¿De quién soy?

Por Jonás Berea (jonasberea@gmail.com)
https://jonasberea.wordpress.com/

John Akomfrah, Vertigo Sea (2016)Como venimos viendo, la persona madura no es de nadie más que de sí misma. Formamos parte de una familia, una sociedad, diversos colectivos, pero no les pertenecemos. Las relaciones humanas nos ayudan a comprender quiénes somos, pero no deben encajonarnos en una identidad impuesta y cerrada.

Ahora bien, la idea de un ser humano absolutamente autónomo es un mito. Desde que nacemos hasta que morimos somos seres relacionales, y esa condición define nuestra identidad. «Al profesor cuáquero Douglas Steere le gustaba decir que la antigua pregunta humana “¿Quién soy?” lleva inevitablemente a la pregunta igualmente importante “¿De quién soy?”, porque no hay identidad al margen de las relaciones» (Parker J. Palmer, Let Your Life Speak. Listening for the Voice of Vocation, New Jersey, Jossey-Bass, 2000, cap. 2).
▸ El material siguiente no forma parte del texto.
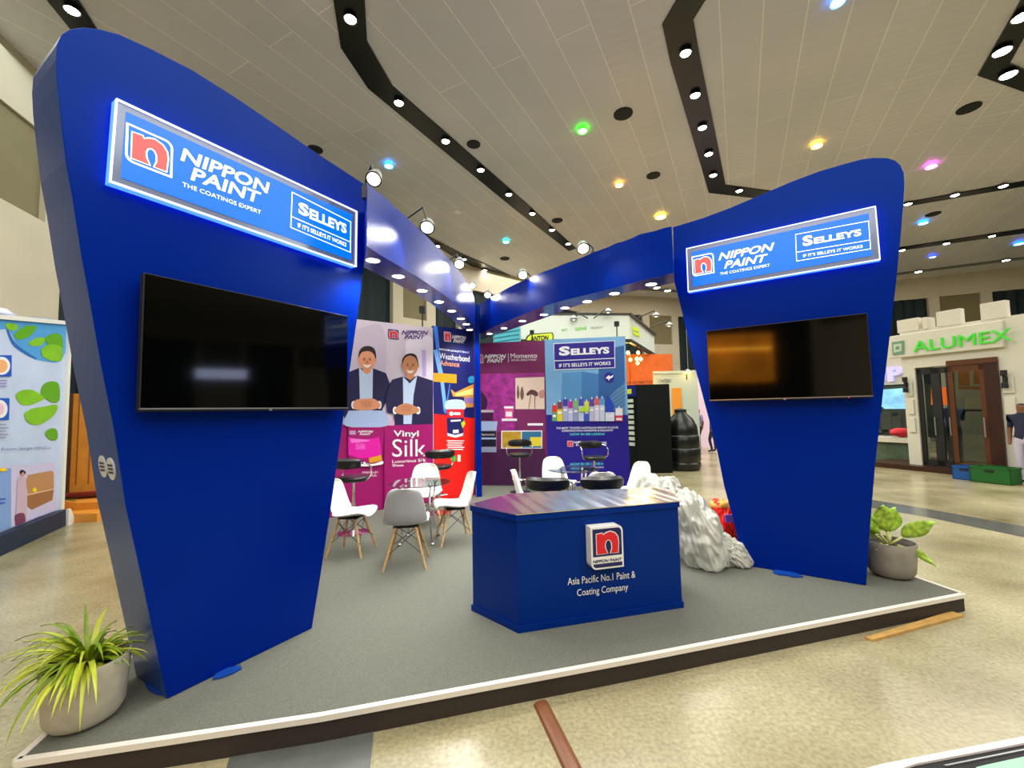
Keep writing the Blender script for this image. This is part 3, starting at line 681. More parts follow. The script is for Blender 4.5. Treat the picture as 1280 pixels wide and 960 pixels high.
# panel with the two men
t, x0, x1, zt = board(FWL, 'wide printed panel of two men in navy suits, paint bucket and Vinyl Silk wording', (446, 402), (541, 407), x_over=-2.55, m=LILAC); zTL = zt
z = lambda *a: lflat(t, a[0], FCUR, a[1], a[2], x0, x1, .002, zt-.002, a[3] if len(a) > 3 else -.002)
z('magenta_field', [([(-140, 80), (430, 85), (862, 70), (862, 1000), (-140, 1000)], MAG)], C2)
MAN = dict(h=c('hair_highlight_print', 60, 40, 34))
WIN = c('bright_room_print', 226, 218, 235)
z('room_print', [([(-60, 300), (200, 120), (420, 110), (400, 600), (-60, 640)], c('room_shade_print', 196, 182, 205), 1), ([(620, 230), (862, 200), (862, 560), (700, 560)], WIN, 1), ([(760, 300), (800, 300), (800, 540), (770, 540)], c('violet_print', 190, 170, 225))], C1, -.0025)
def man(shapes_T, cx, cy, rx, ry, skin, jack, shirt, hands, cuffs, hair):
    sh = [(jack, JACK)]+[(shirt, SHIRT)]
    sh += [([(cx-.45*rx, cy+.5*ry), (cx+.45*rx, cy+.5*ry), (cx+.5*rx, cy+1.15*ry), (cx, cy+1.4*ry), (cx-.5*rx, cy+1.15*ry)], skin)]
    sh += [(ell(cx-rx, cy+.02*ry, .12*rx, .22*ry, 12), skin), (ell(cx+rx, cy+.02*ry, .12*rx, .22*ry, 12), skin)]
    sh += [([(cx-rx, cy-.35*ry), (cx-.75*rx, cy-.85*ry), (cx, cy-1.05*ry), (cx+.75*rx, cy-.85*ry), (cx+rx, cy-.35*ry), (cx+.92*rx, cy+.35*ry), (cx+.55*rx, cy+.85*ry), (cx, cy+1.05*ry), (cx-.55*rx, cy+.85*ry), (cx-.92*rx, cy+.35*ry)], skin, 1)]
    sh += [(hair, HAIR, 1)]
    sh += [([(cx-.55*rx, cy-.12*ry), (cx-.35*rx, cy-.2*ry), (cx-.15*rx, cy-.12*ry)], HAIR), ([(cx+.15*rx, cy-.12*ry), (cx+.35*rx, cy-.2*ry), (cx+.55*rx, cy-.12*ry)], HAIR)]
    sh += [(ell(cx-.35*rx, cy+.0*ry, .13*rx, .05*ry, 10), HAIR), (ell(cx+.35*rx, cy+.0*ry, .13*rx, .05*ry, 10), HAIR)]
    sh += [([(cx-.08*rx, cy+.05*ry), (cx-.2*rx, cy+.34*ry), (cx+.2*rx, cy+.34*ry), (cx+.08*rx, cy+.05*ry)], c('nose_print', 190, 118, 84))]
    sh += [([(cx-.45*rx, cy+.45*ry), (cx, cy+.52*ry), (cx+.45*rx, cy+.45*ry), (cx+.25*rx, cy+.68*ry), (cx, cy+.75*ry), (cx-.25*rx, cy+.68*ry)], TEETH, 1)]
    sh += [(q, OFFW, 1) for q in cuffs]+[(hands, skin, 1)]
    n = len(hands)
    xs = [p[0] for p in hands]; ys = [p[1] for p in hands]; hx = (min(xs)+max(xs))/2; hy = (min(ys)+max(ys))/2; hw = (max(xs)-min(xs))/2; hh = (max(ys)-min(ys))/2
    for k in range(-3, 4): sh.append(([(hx+k*hw*.13-2, hy-hh*.7+abs(k)*3), (hx+k*hw*.13+2, hy-hh*.7+abs(k)*3), (hx+k*hw*.10+3, hy+hh*.4), (hx+k*hw*.10-1, hy+hh*.4)], c('knuckle_print', 176, 104, 72)))
    return sh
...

El cristiano no queda abandonado con su propia identidad autoconstruida; él no pertenece a otras personas o colectivos, pero sí pertenece a Dios. La identidad que él nos otorga nunca es asfixiante, como pueden llegar a ser las identidades sociales. En Cristo, paradójicamente, cuanto más nos negamos a nosotros mismos, más libres somos.

Esto es importante explicarlo bien, porque si no la frase de Jesús «si alguien quiere venir en pos de mí, niéguese a sí mismo, tome su cruz y sígame» (Mateo 16: 24) causará rechazo, y con razón. No es cuestión de anular a la persona, sino de afirmarla, pero no sustentando la identidad propia en fundamentos inestables y quebradizos (el “yo interior”, el grupo, la sociedad), sino en Cristo, que no solo es todopoderoso, sino que ante todo es puro amor. Él “cae sobre nosotros” y “nos desmenuza” (Mateo 21: 44) en un acto simultáneo de destrucción de aquello que nos ata y limita, y construcción de una identidad libre.